How have we done in the past year?  Have we fully recovered?  Will we ever recover?  Depending on who you talk to the answer is both yes and no. 

The city is just finishing up on the collection, removal and disposal of the enormous amounts of debris left in the aftermath of the 150+ mph winds.  The county and city disposed of over a million cubic yards of vegetative debris and that does not count the rubble from the buildings. 

The large scale effort organized by FEMA and GEMA and carried out by the Army Corps of Engineers was nothing short of heroic.  There were other heroes like the linemen that restored power.  The volunteers that fed the hungry and sheltered friends and strangers alike.  The first responders that worked for days with little sleep or relief.  The list of champions, both local and unknown, that rose to the occasion is long.  We can never repay those that responded in so many ways.

The FEMA response to the individuals impacted by the storm is less stellar.  So many people still live in homes that have not been repaired.  Scores of homes were destroyed, with little or no insurance to cover the damage.  Much of the funding to cover the obvious needs of families and individuals remains tied up in governmental red tape.

Over 250 roofs in the county still have blue tarps keeping out the elements.  A local effort is slowly working to replace these tarps one at a time.  Unfortunately, that effort does not begin to repair the damage that might exist inside the home from water, mold and exposure.  One step at a time.

Progress is being made.  Blue tarps are being replaced.  Lawns are being restored.  Every road is open and power goes to every home and business in a place where none existed a year ago.  Businesses that were hit the hardest are gradually reopening, one gas station, restaurant and motel at a time. 

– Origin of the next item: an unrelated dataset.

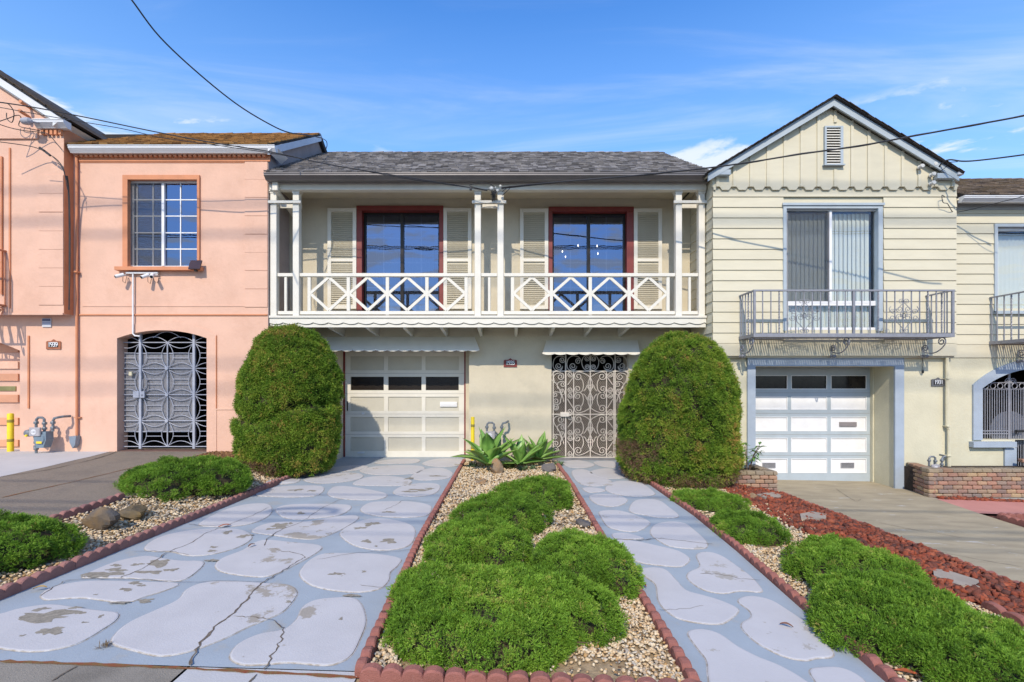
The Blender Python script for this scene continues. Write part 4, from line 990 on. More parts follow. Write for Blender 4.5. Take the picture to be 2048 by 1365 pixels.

In some ways it is like seeing a friend that has been in a bad accident.  You rejoice in seeing them walk again, but the scars of their trauma are visible even as the improvement is obvious.

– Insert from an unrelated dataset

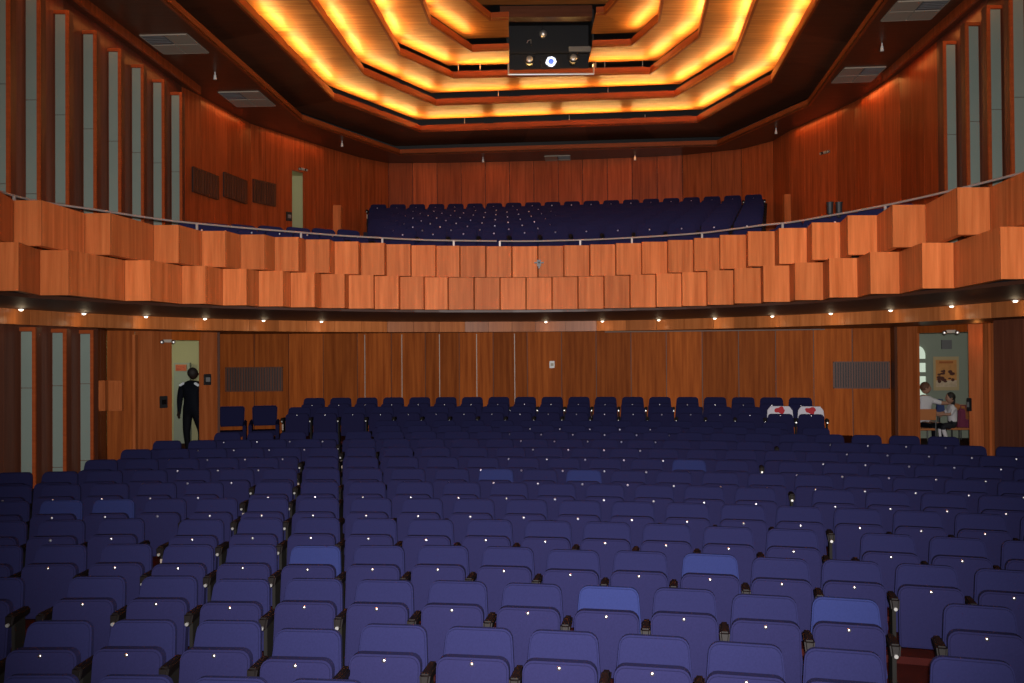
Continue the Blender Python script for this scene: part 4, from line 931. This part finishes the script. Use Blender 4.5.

Donalsonville is not the same.  We are embracing a new normal that we are only now fully beginning to understand.   As a community we were bruised, but not broken.  We have worked hard to make the amazing recovery that has occurred in the past year.  Make no mistake about it, the distance we have come in the past year seemed impossible in the immediate aftermath of Michael.

There are new leaders that walk among us, quietly helping those still in need.  There are friends and strangers among us that still struggle mightily, often in silence.  Their pride often hides their despair.  We must carefully seek them out realizing that the effects of the storm still linger with many whether it is mentally, emotionally, physically or financially.  Sometimes it is all of the above.

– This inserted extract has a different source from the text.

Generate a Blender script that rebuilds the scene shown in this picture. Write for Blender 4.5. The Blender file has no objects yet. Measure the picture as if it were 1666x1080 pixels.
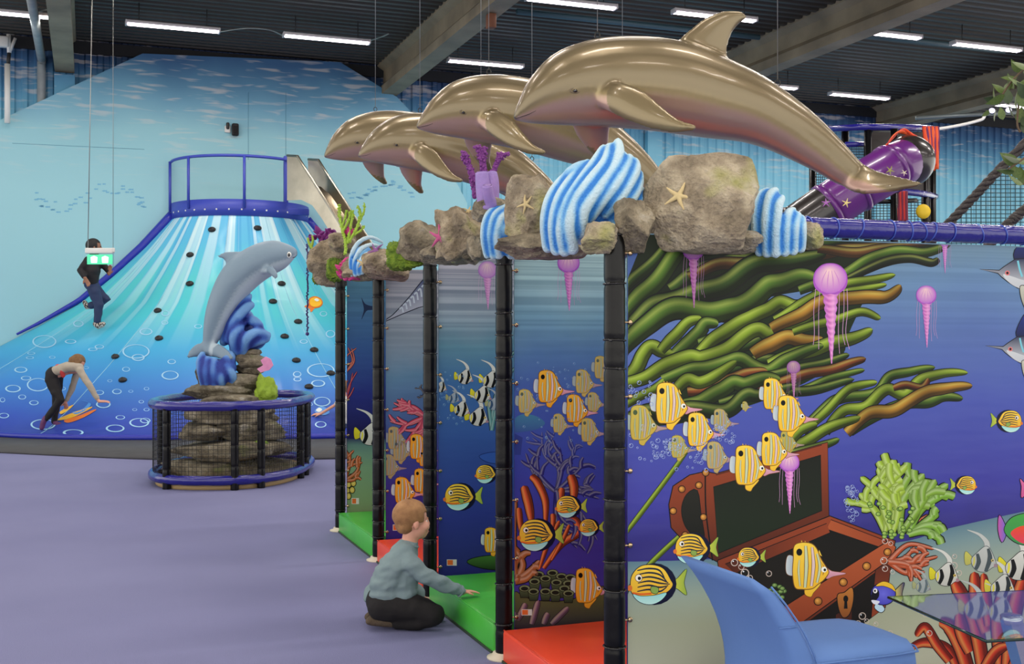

Donalsonville is moving forward, walking before it can run again.    The sounds of hammers and saws are still heard everywhere you go.  Our county is enjoying its first harvest since last year’s disruption.    

When I look back on the past year, I feel proud of our journey back.  I am humbled by the selfless work of so many.  I am encouraged by the tenacity and determination of those literally knocked down by this monster and now standing again.  I am hopeful that the future will bring us renewed prosperity and a measure of peace.

Our road is long but we have come quite a distance in the past year.  I believe we will eventually be back better and stronger than ever.  As I have learned over and over this past year, all it takes is prayer, persistence and a lot of patience.